▶ **TASK BRIEF**
Transcribe the stretch of entries below from the line with "Keep writing the" through the line with "bm = box(BM(), XL, XR, .165, .185, 2.90, ROOF);", exactly and with both ends included; leave out all other lines.

▶ **DATASET RECORDS**
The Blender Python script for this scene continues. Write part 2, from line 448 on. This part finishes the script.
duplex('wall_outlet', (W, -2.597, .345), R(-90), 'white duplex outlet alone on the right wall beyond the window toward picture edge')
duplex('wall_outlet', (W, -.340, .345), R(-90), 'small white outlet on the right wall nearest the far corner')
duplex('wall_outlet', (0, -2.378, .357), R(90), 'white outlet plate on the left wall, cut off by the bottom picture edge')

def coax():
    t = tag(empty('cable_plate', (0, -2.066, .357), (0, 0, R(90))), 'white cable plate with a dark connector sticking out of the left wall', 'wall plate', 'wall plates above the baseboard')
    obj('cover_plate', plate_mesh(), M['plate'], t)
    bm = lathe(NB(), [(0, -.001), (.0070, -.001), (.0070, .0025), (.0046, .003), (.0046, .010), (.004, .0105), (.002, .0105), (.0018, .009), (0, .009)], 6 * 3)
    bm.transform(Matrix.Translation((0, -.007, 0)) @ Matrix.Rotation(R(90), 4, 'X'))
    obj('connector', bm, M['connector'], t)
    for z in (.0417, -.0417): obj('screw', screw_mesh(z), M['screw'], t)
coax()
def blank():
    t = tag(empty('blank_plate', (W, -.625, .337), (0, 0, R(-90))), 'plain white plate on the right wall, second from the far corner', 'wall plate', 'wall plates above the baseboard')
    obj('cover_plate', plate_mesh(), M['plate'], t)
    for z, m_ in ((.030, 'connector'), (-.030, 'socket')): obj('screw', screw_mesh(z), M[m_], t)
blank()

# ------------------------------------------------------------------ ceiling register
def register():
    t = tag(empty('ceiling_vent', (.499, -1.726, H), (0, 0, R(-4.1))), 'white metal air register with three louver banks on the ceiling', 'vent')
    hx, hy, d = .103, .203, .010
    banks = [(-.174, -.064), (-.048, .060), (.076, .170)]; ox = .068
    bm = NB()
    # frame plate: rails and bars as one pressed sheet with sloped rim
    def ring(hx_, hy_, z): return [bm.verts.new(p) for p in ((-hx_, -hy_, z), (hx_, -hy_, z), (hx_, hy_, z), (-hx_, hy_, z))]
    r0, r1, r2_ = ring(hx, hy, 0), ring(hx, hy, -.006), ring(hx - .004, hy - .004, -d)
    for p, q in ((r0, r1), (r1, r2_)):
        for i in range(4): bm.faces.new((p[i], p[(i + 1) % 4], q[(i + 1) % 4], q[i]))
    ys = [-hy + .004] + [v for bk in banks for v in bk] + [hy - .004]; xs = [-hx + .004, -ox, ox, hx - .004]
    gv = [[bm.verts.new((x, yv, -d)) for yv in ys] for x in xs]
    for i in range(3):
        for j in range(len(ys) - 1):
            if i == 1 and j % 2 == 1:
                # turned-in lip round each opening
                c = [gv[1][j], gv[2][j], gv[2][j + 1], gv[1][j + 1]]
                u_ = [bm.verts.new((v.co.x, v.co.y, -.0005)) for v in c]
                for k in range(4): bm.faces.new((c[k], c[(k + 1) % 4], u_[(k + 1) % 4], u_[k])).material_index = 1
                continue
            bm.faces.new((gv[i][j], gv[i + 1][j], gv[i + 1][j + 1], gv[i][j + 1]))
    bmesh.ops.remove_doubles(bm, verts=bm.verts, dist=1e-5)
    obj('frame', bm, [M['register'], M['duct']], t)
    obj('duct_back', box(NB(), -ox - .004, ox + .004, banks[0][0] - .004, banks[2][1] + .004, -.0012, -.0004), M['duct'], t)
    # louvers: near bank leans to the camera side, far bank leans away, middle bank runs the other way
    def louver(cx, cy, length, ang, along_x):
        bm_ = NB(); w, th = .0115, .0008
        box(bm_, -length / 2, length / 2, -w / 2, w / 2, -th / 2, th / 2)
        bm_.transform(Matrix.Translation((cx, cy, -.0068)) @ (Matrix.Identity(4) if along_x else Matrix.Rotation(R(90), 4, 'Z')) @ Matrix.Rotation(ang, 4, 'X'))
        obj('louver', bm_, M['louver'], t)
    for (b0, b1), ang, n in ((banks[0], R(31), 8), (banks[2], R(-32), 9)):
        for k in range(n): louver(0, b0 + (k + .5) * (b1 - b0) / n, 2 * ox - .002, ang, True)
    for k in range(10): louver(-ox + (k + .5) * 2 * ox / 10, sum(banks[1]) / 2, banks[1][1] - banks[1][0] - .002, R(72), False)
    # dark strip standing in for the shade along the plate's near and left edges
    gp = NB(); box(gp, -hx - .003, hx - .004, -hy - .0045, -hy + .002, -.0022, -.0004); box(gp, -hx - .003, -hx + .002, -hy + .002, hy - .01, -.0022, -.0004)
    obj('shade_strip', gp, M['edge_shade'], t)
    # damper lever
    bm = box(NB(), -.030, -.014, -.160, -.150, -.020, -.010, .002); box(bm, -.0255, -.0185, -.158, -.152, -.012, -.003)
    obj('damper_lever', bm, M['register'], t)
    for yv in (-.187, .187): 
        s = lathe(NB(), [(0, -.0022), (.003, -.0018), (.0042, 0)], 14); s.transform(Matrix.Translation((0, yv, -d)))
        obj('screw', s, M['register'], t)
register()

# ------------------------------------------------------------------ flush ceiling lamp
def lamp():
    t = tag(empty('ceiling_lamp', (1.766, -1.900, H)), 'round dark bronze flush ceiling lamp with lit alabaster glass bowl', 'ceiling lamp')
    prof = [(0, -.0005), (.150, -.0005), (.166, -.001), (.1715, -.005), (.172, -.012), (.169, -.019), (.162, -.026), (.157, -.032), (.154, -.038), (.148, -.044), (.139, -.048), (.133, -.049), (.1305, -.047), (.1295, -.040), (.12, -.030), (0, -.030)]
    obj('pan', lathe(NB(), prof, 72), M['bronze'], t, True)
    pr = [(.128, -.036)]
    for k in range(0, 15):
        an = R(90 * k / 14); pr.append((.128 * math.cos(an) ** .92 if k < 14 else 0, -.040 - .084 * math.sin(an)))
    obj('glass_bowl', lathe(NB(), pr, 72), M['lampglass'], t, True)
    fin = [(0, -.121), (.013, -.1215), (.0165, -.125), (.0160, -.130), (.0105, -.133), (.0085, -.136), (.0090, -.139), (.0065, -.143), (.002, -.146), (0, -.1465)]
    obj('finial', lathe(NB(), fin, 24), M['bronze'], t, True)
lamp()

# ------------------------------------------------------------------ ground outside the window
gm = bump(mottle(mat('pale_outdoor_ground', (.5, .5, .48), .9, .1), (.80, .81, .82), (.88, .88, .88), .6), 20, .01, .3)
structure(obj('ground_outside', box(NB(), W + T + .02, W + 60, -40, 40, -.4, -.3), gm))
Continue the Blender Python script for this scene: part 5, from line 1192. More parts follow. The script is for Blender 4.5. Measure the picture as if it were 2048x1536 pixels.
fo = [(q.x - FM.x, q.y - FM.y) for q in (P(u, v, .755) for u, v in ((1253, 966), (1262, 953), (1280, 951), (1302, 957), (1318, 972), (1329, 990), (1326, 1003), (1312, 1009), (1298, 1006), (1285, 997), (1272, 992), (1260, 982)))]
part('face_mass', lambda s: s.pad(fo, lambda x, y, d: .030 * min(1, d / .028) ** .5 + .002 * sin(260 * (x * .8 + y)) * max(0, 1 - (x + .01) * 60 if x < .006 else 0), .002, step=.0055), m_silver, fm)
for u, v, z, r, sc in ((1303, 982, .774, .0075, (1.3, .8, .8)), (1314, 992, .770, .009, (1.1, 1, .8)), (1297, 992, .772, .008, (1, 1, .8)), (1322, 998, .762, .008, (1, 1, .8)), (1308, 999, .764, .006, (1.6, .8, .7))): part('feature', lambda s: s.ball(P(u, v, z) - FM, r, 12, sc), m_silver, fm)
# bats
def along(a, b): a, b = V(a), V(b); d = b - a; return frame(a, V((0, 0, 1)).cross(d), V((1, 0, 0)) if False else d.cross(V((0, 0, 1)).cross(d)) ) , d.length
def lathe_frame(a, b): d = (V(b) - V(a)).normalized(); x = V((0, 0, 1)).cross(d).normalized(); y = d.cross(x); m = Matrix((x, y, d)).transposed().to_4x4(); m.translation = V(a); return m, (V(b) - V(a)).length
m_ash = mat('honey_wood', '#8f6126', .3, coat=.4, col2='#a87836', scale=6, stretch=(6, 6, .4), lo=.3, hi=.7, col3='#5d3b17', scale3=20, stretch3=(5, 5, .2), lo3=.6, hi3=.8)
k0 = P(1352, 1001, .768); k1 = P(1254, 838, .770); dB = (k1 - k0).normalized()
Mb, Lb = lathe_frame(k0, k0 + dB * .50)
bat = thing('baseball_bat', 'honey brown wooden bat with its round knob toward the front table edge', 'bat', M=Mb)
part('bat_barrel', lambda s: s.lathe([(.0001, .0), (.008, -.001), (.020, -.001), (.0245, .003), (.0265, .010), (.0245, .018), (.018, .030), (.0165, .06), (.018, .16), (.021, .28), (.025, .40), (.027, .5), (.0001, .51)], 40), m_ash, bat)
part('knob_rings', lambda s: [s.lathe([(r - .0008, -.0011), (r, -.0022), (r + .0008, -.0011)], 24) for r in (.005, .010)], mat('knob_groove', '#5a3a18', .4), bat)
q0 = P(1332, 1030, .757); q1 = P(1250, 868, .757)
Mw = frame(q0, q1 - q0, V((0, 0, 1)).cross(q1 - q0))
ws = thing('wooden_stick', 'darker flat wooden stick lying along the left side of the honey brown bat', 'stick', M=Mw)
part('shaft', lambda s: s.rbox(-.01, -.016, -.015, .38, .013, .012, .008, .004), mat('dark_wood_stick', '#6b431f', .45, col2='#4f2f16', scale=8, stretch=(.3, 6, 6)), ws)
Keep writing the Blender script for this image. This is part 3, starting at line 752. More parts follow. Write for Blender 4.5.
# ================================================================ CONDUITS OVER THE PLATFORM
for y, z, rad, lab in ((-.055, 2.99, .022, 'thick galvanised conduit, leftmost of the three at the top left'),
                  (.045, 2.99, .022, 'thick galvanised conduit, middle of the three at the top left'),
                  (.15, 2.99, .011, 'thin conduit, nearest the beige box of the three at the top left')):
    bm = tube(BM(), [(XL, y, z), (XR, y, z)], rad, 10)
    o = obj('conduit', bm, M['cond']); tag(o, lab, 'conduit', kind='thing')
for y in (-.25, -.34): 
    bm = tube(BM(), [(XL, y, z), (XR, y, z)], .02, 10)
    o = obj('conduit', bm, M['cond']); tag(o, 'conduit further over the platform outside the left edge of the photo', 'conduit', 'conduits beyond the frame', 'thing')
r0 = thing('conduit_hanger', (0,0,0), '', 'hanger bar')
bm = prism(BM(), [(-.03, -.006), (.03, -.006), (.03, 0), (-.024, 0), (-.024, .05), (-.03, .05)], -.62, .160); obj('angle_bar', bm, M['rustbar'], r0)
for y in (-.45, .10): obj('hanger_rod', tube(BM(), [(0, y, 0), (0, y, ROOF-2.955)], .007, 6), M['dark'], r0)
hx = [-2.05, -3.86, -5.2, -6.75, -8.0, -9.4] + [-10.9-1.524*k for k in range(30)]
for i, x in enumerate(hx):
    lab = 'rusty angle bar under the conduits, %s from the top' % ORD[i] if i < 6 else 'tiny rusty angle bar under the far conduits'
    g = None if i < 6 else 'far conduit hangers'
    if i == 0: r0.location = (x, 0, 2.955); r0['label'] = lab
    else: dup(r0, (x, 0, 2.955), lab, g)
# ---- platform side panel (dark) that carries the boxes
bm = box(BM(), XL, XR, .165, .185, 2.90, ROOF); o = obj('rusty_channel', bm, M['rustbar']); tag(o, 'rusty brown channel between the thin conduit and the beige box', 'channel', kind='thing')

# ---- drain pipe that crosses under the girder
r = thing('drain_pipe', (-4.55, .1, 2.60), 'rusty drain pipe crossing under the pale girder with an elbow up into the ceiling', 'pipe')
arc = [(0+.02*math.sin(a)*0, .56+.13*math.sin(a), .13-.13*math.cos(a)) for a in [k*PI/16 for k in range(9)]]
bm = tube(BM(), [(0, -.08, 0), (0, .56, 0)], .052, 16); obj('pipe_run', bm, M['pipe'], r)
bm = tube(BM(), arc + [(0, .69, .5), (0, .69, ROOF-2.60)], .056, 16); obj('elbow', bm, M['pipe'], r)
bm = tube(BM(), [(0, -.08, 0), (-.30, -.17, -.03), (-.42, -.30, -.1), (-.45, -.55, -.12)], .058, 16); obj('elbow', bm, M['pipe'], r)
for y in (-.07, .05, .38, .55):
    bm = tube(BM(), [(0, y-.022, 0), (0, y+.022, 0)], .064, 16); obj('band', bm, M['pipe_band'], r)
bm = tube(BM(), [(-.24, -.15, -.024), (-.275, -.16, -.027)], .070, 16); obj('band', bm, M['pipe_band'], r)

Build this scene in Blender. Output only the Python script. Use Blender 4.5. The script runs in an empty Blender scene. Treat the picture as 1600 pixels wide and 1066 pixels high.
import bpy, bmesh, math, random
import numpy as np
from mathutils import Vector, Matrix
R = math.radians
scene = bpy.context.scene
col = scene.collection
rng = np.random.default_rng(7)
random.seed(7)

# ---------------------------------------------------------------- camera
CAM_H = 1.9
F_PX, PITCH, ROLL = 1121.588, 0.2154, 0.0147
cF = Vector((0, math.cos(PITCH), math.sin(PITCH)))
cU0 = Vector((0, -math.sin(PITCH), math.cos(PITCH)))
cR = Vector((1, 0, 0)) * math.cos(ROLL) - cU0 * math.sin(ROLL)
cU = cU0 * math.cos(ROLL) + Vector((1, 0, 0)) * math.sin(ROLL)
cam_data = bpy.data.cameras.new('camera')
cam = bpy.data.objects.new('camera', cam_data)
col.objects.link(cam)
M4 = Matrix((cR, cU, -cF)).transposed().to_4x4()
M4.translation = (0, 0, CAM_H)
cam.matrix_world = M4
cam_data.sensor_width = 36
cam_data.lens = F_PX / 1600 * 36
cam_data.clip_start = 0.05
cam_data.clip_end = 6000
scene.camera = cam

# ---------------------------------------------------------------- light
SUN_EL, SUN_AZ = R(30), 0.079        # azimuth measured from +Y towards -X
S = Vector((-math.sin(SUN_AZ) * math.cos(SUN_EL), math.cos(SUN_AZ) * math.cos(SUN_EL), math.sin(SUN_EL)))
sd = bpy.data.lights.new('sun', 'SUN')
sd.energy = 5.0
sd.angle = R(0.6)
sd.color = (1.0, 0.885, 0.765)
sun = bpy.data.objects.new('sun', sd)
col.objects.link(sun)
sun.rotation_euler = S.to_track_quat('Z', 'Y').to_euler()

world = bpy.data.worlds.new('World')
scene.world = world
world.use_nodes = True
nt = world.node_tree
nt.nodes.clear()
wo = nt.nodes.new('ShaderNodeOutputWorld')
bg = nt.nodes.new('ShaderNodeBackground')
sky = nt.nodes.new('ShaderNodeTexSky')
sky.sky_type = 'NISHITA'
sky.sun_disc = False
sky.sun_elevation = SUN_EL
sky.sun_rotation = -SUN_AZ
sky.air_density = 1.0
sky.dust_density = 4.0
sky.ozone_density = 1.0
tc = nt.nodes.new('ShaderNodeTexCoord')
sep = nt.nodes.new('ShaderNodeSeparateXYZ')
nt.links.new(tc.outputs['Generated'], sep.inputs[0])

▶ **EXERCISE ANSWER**
Keep writing the Blender script for this image. This is part 3, starting at line 752. More parts follow. Write for Blender 4.5.
# ================================================================ CONDUITS OVER THE PLATFORM
for y, z, rad, lab in ((-.055, 2.99, .022, 'thick galvanised conduit, leftmost of the three at the top left'),
                  (.045, 2.99, .022, 'thick galvanised conduit, middle of the three at the top left'),
                  (.15, 2.99, .011, 'thin conduit, nearest the beige box of the three at the top left')):
    bm = tube(BM(), [(XL, y, z), (XR, y, z)], rad, 10)
    o = obj('conduit', bm, M['cond']); tag(o, lab, 'conduit', kind='thing')
for y in (-.25, -.34): 
    bm = tube(BM(), [(XL, y, z), (XR, y, z)], .02, 10)
    o = obj('conduit', bm, M['cond']); tag(o, 'conduit further over the platform outside the left edge of the photo', 'conduit', 'conduits beyond the frame', 'thing')
r0 = thing('conduit_hanger', (0,0,0), '', 'hanger bar')
bm = prism(BM(), [(-.03, -.006), (.03, -.006), (.03, 0), (-.024, 0), (-.024, .05), (-.03, .05)], -.62, .160); obj('angle_bar', bm, M['rustbar'], r0)
for y in (-.45, .10): obj('hanger_rod', tube(BM(), [(0, y, 0), (0, y, ROOF-2.955)], .007, 6), M['dark'], r0)
hx = [-2.05, -3.86, -5.2, -6.75, -8.0, -9.4] + [-10.9-1.524*k for k in range(30)]
for i, x in enumerate(hx):
    lab = 'rusty angle bar under the conduits, %s from the top' % ORD[i] if i < 6 else 'tiny rusty angle bar under the far conduits'
    g = None if i < 6 else 'far conduit hangers'
    if i == 0: r0.location = (x, 0, 2.955); r0['label'] = lab
    else: dup(r0, (x, 0, 2.955), lab, g)
# ---- platform side panel (dark) that carries the boxes
bm = box(BM(), XL, XR, .165, .185, 2.90, ROOF); o = obj('rusty_channel', bm, M['rustbar']); tag(o, 'rusty brown channel between the thin conduit and the beige box', 'channel', kind='thing')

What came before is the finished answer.